Half full; half empty.
“The Tao that can be told is not the eternal Tao. The name that can be named is not the eternal name. The nameless is the beginning of heaven and earth. The named is the mother of ten thousand things. Ever desireless, one can see the mystery. Ever desiring, one can see the manifestations.”
That’s the opening stanza of Lao Tzu’s Tao Te Ching. It is a favorite of mine since it seems to encapsulate the essential spirit and challenge of being human.
Language is how we communicate with one another: Our medium of intellectual barter. Words have the power to shape our lives either for the good or for the bad. And the truth is that we all begin to imagine that what we think and say is the sine qua non of being human. We all fail to consider that words are simply abstractions; representations of something, but beneath the words lay the mystery—the nameless source from whence our words arise.
Then comes the matter of desire. Who or what is desiring and why? Someone who is complete and fulfilled has no need to desire anything. “But wait,” you might say: “Obviously we are all incomplete.” To that statement, we must say, yes and no. Yes, the objective part of us that can be named is continually learning, being exposed to an infinite set of changing conditions, and is incomplete. And if we were only an objective body that is growing and dying, then yes, we are incomplete.
But we are not only an object, which we call our body. We are also a subjective spirit, integrated completely within the body. It’s a mystery beyond rational understanding but nevertheless real. And this spiritual reality is indiscriminate, which means it is not divided. It is whole and complete already. Nothing can be added and nothing subtracted. It isn’t a matter of choosing one aspect (body) vs. another aspect (spirit) since it isn’t possible to separate them and still remain human.
Nevertheless, the seen part of us, which we see as all that we are, is desiring because that part is incomplete and functions within a sea of discrimination. “The named is the mother of ten thousand things,” none of whom accord with each other. It’s the central task of Zen to release ourselves from the illusion of abstraction—the limited idea—we hold of ourselves and find our truth where mystery resides.
The notion of dropping off body and mind was a primal issue for Zen Master Dōgen but more importantly, it was his dropping of the dropping that unlocked the door to his enlightenment.

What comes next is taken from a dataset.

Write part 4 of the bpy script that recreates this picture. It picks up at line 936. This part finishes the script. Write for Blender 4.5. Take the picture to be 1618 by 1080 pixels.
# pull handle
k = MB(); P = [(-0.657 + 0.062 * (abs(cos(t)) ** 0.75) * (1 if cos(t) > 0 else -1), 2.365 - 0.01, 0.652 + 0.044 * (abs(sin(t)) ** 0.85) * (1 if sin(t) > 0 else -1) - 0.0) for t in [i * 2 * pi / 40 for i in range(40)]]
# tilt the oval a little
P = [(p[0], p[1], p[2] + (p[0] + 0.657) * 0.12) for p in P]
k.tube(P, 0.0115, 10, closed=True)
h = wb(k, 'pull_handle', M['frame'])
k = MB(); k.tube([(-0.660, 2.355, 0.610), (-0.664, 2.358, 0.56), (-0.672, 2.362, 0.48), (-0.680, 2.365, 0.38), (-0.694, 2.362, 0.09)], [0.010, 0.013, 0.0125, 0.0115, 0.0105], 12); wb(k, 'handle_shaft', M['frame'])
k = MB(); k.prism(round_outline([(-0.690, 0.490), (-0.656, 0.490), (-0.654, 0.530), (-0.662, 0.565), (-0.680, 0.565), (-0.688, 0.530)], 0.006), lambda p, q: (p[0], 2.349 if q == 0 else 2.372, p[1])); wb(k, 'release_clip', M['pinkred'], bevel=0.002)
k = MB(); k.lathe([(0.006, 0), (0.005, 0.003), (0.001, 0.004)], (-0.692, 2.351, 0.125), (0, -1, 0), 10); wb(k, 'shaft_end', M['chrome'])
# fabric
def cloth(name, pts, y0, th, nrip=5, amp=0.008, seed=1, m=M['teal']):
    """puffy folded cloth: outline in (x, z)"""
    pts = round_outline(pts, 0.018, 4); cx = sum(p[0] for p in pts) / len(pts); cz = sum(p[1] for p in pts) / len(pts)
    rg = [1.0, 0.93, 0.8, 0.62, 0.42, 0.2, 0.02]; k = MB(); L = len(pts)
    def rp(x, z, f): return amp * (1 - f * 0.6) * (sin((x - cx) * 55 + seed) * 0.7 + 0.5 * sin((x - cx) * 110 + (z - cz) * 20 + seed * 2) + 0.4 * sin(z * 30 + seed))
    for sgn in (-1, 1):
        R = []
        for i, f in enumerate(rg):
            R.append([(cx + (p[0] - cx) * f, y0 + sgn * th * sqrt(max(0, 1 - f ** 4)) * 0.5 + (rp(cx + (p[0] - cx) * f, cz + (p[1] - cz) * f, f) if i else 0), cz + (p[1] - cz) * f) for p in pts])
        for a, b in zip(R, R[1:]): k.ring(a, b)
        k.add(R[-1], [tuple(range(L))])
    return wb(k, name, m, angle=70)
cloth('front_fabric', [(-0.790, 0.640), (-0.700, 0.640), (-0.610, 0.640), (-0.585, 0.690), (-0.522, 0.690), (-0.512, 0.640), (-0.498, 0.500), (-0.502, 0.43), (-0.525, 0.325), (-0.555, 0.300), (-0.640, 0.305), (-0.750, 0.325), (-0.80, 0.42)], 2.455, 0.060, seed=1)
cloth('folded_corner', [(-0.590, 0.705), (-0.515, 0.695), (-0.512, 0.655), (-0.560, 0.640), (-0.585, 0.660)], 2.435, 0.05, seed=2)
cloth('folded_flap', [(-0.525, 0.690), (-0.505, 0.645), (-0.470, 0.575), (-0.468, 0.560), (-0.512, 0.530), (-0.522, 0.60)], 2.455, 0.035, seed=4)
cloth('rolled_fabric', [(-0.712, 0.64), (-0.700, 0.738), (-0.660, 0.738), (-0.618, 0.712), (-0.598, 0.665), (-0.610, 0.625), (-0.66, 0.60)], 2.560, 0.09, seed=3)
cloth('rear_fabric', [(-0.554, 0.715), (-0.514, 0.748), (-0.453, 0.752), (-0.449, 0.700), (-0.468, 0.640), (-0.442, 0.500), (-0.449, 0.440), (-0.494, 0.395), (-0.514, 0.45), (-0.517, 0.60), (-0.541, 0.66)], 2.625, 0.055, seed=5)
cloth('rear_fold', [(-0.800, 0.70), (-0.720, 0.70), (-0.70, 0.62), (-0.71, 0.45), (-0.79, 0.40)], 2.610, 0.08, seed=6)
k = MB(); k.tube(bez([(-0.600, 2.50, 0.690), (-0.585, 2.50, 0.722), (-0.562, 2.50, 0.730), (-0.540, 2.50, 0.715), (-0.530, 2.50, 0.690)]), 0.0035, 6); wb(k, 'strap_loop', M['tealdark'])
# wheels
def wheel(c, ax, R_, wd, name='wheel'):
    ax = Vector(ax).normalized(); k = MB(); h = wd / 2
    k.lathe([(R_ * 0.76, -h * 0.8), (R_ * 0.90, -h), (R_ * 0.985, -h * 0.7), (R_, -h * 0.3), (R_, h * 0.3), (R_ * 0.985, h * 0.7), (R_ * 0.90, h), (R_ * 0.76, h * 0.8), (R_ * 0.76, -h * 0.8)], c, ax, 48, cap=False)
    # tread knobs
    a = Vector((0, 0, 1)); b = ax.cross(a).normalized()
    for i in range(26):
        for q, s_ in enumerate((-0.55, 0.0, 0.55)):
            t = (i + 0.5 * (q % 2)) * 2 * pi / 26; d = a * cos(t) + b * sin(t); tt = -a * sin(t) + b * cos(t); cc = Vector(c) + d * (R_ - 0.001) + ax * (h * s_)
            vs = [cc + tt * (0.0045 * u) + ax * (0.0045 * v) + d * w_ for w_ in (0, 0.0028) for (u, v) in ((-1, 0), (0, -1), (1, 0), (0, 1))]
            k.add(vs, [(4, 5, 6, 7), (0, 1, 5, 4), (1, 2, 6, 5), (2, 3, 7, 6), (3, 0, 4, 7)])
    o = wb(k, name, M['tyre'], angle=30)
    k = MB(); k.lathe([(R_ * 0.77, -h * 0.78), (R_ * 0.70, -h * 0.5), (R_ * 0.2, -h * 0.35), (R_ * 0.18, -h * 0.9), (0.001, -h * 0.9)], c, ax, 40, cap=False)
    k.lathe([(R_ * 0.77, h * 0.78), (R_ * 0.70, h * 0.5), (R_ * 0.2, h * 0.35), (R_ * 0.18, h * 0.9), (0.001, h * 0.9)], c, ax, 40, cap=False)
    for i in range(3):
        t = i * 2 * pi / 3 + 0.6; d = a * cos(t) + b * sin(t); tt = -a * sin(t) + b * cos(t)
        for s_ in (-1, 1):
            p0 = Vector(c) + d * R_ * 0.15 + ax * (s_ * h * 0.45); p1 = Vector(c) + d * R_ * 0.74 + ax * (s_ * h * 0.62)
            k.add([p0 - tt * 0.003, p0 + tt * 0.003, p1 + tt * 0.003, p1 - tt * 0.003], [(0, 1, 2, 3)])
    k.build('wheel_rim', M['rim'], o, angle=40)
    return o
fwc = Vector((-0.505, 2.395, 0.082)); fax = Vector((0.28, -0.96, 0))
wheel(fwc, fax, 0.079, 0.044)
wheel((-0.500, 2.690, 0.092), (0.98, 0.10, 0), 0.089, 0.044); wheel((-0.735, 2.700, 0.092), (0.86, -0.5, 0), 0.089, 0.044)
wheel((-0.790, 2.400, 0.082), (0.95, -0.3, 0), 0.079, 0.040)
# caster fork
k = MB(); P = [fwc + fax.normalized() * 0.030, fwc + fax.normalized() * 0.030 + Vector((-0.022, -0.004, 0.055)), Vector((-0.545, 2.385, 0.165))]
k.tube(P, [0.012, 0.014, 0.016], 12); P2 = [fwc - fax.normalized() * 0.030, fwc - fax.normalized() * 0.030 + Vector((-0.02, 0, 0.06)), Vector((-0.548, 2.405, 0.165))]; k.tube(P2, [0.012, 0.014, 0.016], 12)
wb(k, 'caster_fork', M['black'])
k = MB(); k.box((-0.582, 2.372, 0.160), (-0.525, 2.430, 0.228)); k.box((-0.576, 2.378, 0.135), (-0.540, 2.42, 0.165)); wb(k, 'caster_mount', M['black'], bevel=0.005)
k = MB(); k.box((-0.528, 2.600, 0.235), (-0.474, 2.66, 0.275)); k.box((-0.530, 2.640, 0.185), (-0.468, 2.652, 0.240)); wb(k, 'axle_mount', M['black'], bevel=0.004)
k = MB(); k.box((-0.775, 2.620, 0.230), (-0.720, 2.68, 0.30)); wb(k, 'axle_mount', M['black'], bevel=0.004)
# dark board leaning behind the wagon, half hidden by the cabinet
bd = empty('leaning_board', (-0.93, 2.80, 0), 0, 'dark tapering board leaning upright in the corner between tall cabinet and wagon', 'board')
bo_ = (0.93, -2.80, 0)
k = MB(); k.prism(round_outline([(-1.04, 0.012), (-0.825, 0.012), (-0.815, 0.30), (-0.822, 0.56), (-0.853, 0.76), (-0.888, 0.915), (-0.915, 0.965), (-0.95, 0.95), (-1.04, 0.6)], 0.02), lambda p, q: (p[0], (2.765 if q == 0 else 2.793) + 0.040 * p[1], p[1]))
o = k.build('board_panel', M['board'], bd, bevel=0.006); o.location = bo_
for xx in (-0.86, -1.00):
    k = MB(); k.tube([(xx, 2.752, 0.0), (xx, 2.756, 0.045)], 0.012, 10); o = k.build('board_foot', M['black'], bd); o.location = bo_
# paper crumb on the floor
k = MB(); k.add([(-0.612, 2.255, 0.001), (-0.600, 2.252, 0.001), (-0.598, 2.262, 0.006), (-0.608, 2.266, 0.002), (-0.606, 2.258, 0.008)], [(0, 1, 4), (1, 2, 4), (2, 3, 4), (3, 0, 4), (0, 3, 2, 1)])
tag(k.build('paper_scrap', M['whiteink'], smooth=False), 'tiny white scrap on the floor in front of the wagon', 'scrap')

The “idea” that there is a difference between body and mind can be a serious obstacle because it remains an intellectual abstraction of separation. And that idea divides us all and leaves us with the residue of alienation. Enlightenment is not an idea. It is an undivided, always present reality and to align ourselves with enlightenment is to realize our own mystery. Body/Spirit. Object/Subject: Same and different, but always indivisible.